I must mention my young lad Daniel who was out standing with the cameras, and back ground commentary that were used in the producing what your seeing. I handled all of the post editing , some camera work, color correction, framing and audio engineering, and special effects editing in all the up coming 8-weeks of posts. I will end this series with about a 30-40 minute video trailer, which is part of the final Doc that Dave is going to get for himself and family. "I felt like sharing..."

The video direction today at the end me mumbling, is an over view of the hunt for the right camera for the trip. I can't tell you how many conversations with GoPro went on about the 4k-Black. For the price it pretty much does what it says it's going to do. Finding professional hardware to mount it in 15 positions on a Harley with out damaging the bike was a bit of challenge.

Go Pro makes some ok hardware for it's cameras, but you have to be a grip to modify and know where to get Pro hardware that will take the beating that Dave was going give the camera on the journey. I strongly believe that Go Pro is missing the boat by not having a Pro division for it's cameras, but it targets enough consumers with a good quality consumer grade cameras, with some Pro tools included for the consumer, it makes up for the R&D in a Pro division I guess.

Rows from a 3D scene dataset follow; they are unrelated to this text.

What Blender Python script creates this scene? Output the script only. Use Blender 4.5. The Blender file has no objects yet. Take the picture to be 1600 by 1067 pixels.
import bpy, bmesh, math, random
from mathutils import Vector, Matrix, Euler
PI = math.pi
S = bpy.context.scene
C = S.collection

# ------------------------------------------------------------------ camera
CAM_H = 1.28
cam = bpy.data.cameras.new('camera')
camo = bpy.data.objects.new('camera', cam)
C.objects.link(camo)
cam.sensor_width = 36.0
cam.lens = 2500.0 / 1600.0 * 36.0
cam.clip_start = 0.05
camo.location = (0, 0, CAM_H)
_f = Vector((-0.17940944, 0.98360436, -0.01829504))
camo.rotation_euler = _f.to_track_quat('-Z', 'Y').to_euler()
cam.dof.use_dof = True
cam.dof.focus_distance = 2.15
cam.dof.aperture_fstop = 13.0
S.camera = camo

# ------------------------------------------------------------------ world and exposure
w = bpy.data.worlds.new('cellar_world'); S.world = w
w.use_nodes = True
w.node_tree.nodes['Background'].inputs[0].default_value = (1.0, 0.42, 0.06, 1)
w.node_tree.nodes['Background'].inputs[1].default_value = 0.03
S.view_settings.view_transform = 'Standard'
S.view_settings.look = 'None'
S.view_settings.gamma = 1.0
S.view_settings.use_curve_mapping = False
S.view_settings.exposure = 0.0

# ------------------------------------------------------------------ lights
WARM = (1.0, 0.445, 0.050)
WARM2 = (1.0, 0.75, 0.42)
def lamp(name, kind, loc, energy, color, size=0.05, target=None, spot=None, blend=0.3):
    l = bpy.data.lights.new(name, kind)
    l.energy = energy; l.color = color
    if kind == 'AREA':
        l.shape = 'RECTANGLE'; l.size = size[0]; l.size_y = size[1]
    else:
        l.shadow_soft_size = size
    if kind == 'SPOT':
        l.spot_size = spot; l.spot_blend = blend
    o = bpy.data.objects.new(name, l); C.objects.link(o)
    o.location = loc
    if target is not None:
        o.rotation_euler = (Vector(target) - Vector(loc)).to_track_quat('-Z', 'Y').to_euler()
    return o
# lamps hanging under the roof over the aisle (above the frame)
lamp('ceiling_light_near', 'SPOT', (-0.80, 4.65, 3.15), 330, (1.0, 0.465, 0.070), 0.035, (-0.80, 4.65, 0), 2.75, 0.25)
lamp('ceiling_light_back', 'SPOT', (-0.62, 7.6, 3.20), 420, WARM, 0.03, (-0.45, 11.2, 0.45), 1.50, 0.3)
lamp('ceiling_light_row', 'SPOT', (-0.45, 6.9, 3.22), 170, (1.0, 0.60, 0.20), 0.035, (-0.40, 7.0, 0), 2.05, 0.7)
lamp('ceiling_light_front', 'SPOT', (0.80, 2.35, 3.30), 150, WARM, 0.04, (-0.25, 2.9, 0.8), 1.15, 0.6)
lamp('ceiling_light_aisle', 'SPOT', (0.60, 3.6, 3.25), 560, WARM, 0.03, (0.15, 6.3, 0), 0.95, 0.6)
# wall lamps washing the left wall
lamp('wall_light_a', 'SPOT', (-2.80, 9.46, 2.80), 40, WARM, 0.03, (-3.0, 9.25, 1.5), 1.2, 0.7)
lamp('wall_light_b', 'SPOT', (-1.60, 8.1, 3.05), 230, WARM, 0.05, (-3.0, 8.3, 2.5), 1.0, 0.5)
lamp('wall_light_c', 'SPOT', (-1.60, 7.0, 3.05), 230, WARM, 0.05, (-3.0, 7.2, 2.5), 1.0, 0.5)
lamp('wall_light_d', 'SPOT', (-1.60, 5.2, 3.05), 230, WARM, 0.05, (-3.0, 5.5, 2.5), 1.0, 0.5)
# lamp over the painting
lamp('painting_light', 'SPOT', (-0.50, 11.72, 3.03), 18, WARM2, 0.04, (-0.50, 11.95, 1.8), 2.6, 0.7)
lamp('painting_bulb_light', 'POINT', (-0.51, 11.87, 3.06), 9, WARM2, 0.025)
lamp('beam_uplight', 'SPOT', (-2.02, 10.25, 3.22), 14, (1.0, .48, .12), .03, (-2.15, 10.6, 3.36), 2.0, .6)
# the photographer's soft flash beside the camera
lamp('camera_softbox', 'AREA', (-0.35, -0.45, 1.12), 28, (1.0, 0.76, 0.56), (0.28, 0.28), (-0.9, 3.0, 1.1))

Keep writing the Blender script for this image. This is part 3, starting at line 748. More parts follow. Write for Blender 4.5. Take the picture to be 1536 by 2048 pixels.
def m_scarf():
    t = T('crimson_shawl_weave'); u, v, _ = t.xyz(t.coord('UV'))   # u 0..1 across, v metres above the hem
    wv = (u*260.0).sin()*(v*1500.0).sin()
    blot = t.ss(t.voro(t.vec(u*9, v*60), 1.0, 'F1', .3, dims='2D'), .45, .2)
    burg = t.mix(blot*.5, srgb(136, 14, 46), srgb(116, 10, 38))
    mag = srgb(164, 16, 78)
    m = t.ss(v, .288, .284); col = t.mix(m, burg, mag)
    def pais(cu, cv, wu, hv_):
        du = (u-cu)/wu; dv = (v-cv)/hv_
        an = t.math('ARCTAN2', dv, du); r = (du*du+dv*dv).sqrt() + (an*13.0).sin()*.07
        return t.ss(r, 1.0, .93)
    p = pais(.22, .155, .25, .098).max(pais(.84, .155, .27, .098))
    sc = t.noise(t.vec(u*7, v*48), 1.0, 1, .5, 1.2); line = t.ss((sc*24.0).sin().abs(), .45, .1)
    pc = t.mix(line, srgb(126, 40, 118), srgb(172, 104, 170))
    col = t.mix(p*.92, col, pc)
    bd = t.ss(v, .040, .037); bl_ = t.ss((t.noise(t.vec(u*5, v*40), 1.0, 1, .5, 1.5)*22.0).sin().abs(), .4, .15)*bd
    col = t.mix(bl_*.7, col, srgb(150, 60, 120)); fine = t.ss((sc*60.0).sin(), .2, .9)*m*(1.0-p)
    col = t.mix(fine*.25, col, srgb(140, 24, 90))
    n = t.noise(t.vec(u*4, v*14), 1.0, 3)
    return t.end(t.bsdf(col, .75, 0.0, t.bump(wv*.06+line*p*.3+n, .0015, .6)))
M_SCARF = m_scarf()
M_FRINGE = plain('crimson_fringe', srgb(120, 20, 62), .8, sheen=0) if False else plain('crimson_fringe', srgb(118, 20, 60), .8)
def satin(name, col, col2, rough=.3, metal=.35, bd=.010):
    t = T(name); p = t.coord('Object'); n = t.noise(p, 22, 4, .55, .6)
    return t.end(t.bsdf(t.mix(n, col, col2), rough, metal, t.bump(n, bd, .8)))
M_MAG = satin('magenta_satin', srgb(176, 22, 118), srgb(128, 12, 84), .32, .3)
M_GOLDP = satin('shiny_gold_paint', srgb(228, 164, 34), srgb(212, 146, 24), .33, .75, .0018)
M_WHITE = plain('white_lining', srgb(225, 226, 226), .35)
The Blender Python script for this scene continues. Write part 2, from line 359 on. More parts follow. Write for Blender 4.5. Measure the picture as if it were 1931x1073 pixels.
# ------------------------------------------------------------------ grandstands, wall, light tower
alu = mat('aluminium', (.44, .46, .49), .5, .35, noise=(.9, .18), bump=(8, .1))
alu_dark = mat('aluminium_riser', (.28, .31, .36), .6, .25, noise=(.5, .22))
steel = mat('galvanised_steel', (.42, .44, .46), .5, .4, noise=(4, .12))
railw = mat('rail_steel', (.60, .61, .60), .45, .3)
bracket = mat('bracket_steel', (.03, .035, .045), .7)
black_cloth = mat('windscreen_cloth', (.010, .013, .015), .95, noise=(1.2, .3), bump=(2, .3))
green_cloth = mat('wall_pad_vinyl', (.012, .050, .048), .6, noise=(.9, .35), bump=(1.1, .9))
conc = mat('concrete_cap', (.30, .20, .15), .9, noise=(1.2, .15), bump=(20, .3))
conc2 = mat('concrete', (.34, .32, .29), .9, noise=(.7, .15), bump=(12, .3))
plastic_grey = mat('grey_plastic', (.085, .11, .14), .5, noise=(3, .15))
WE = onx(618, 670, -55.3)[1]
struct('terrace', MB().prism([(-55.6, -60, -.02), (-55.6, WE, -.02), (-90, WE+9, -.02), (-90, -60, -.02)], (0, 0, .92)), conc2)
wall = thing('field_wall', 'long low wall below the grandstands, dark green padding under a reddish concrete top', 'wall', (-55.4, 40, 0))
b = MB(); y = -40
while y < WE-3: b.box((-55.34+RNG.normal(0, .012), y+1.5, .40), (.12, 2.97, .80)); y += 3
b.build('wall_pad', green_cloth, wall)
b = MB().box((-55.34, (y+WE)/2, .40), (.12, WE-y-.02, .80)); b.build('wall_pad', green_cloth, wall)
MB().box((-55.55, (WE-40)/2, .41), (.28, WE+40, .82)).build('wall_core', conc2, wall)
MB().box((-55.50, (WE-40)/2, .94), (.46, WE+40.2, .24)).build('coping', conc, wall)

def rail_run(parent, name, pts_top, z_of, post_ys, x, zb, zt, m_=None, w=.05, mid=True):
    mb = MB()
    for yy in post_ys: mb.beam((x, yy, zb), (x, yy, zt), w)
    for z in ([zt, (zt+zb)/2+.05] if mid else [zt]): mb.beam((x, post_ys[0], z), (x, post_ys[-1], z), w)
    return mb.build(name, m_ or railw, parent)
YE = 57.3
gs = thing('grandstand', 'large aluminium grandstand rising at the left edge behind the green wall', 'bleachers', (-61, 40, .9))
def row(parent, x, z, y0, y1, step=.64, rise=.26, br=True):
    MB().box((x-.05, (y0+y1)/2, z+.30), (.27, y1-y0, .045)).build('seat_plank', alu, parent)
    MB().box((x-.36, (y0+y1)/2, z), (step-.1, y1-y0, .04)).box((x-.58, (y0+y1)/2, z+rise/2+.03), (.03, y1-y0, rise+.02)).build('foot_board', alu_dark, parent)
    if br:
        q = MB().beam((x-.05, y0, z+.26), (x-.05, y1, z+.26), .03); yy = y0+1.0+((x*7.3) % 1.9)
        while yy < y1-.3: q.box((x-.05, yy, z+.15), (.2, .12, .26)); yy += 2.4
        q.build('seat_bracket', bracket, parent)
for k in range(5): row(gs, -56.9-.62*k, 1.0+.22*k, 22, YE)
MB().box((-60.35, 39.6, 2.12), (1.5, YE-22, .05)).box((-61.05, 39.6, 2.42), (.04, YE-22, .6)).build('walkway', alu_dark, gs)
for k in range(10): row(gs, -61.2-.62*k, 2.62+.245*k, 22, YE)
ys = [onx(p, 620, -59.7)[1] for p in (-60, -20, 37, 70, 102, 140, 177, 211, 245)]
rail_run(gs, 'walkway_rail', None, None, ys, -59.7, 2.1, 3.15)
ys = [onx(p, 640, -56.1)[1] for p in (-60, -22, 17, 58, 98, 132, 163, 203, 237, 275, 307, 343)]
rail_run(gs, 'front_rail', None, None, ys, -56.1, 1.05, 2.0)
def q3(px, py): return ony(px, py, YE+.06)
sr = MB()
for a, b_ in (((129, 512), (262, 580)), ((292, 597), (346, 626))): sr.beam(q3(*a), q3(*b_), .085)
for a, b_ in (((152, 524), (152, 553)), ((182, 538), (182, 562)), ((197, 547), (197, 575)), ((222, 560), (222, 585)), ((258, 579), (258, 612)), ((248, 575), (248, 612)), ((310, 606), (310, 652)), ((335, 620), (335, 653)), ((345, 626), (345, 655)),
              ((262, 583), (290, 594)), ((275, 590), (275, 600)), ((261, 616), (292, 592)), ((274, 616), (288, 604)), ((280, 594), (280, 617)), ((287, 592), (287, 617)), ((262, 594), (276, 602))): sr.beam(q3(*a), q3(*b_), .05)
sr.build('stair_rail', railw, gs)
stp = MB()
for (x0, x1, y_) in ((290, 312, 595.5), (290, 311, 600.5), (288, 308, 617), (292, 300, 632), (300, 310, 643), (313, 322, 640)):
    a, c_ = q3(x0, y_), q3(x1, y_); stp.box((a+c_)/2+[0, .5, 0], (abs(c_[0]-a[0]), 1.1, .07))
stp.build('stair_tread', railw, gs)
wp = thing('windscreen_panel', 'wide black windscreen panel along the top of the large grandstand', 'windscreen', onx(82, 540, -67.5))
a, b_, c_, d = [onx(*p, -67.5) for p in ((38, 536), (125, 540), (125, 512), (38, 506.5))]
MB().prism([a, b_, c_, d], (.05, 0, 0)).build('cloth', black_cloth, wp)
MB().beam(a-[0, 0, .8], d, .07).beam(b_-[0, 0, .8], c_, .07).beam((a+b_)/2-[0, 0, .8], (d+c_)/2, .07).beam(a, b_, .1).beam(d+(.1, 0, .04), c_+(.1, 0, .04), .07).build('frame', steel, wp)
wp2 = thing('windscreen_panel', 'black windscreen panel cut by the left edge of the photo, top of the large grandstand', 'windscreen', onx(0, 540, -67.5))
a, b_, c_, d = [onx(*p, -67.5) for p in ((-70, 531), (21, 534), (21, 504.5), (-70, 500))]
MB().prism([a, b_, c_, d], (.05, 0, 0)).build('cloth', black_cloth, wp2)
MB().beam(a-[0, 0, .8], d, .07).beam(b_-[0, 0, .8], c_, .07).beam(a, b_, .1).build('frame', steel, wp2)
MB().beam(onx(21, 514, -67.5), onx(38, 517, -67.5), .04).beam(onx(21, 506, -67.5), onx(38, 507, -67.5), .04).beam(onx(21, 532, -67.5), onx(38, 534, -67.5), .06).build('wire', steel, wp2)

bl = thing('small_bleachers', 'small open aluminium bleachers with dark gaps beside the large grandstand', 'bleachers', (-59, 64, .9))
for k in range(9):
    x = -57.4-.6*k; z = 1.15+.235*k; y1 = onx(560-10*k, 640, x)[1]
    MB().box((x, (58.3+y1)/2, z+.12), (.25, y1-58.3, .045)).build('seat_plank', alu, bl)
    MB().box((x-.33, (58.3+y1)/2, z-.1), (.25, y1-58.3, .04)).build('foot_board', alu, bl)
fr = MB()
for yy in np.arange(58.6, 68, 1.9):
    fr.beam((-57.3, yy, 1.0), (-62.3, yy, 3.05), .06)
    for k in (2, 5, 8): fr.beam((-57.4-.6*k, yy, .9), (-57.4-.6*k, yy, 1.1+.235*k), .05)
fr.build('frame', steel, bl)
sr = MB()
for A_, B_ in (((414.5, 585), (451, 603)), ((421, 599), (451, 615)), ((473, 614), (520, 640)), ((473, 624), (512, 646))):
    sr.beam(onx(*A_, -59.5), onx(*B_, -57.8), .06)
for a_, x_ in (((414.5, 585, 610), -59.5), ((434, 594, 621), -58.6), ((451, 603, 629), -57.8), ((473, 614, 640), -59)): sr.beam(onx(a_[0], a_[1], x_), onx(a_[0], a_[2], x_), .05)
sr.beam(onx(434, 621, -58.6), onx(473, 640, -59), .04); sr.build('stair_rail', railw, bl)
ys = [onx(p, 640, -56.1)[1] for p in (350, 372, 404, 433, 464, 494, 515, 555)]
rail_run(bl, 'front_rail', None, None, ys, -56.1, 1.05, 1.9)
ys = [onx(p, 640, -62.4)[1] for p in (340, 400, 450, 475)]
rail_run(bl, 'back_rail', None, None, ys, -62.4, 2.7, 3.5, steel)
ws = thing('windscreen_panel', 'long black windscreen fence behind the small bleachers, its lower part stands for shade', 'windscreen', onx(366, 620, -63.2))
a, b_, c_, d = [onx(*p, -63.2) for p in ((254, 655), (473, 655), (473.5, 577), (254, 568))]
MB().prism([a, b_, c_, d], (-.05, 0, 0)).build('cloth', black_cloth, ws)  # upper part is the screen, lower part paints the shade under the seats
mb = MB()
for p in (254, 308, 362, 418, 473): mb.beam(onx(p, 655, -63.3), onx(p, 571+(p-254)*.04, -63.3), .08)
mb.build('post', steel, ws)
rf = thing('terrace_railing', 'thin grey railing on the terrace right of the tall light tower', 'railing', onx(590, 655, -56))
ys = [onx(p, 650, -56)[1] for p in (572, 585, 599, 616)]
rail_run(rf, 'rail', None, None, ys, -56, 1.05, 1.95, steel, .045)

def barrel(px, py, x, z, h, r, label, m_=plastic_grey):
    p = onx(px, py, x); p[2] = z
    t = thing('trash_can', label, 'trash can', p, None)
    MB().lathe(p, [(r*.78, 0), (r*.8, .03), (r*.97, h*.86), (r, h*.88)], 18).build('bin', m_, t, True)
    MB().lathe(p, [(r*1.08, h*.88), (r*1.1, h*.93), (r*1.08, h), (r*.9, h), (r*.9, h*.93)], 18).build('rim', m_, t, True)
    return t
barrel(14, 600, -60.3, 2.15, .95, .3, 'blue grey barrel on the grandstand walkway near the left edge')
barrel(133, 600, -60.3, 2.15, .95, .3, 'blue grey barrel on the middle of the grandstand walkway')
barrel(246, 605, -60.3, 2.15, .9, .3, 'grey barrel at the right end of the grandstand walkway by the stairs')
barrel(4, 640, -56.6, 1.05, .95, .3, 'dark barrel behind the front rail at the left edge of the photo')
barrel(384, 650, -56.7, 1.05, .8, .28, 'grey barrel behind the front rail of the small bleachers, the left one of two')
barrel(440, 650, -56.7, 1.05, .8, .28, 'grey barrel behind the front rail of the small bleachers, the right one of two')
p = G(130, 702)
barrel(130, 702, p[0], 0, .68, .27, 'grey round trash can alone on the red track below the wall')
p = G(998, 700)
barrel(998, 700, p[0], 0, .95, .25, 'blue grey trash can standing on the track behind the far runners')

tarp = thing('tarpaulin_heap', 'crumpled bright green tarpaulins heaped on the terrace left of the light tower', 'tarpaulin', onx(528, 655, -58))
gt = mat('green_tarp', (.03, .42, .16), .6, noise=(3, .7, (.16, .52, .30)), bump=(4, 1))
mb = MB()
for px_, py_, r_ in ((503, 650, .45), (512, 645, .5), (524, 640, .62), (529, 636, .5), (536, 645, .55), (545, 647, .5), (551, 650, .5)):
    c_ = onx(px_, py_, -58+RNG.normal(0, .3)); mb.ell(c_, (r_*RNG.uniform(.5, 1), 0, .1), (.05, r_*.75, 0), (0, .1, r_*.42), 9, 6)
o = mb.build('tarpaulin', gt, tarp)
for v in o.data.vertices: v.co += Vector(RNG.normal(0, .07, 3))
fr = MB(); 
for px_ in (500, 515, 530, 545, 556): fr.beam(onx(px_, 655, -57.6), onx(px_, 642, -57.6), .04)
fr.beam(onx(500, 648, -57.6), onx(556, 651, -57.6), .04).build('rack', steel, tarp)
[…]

At some point I may do another four to six week blog on what are the best positions using a motor bike to mount Go Pro's on while riding and not worrying about the cameras becoming damaged. I should also mention, Dave had a remote devise that turned the camera's on and off. He also used the wireless phone app to remote focus the camera and set framing. This is all consumer grade equipment, but you need a tech or ten year old to help you get it installed the first time for the most part on your phone. "No flip phones!"


This project had a lot of bells and whistles that most consumers won't use. In addition Dave had a Go Pro first aide kit that had two of the exact same parts for the most part that we deemed possible failure during the trip. This was a must to save time on the journey.  Knock on wood, nothing broke on the trip, which is unheard of on a trip this extensive.

I don't want to take anything away from Go Pro but the consumer grade gadgets are strictly for consumers, no more no less. I chose a local Go Pro dealer at a commercial-retail photographic warehouse in Saint Louis called "Schiller's Photo." The staff was off the hook, over the top with the handling of all the gear. Of course when your in the thousands of dollars it helps out a little with customer service.


On the technology side, or the brains of the hardware, was a static drive computer made by Surface. I chose that computer, because of it being light and no moving parts in the hard drive with a spinning disk. It had a memory card external reader, and 8 terabyte external portable hard drive. The cards were high speed x10 times memory cards made by Lexar in the mini external USB format.

I found the cards super fast as long as the computer can keep up with the external card reader, which it did. The Lexar super cards also can be used with the Sony DSLR's we used in most of the body of the photo's, and video.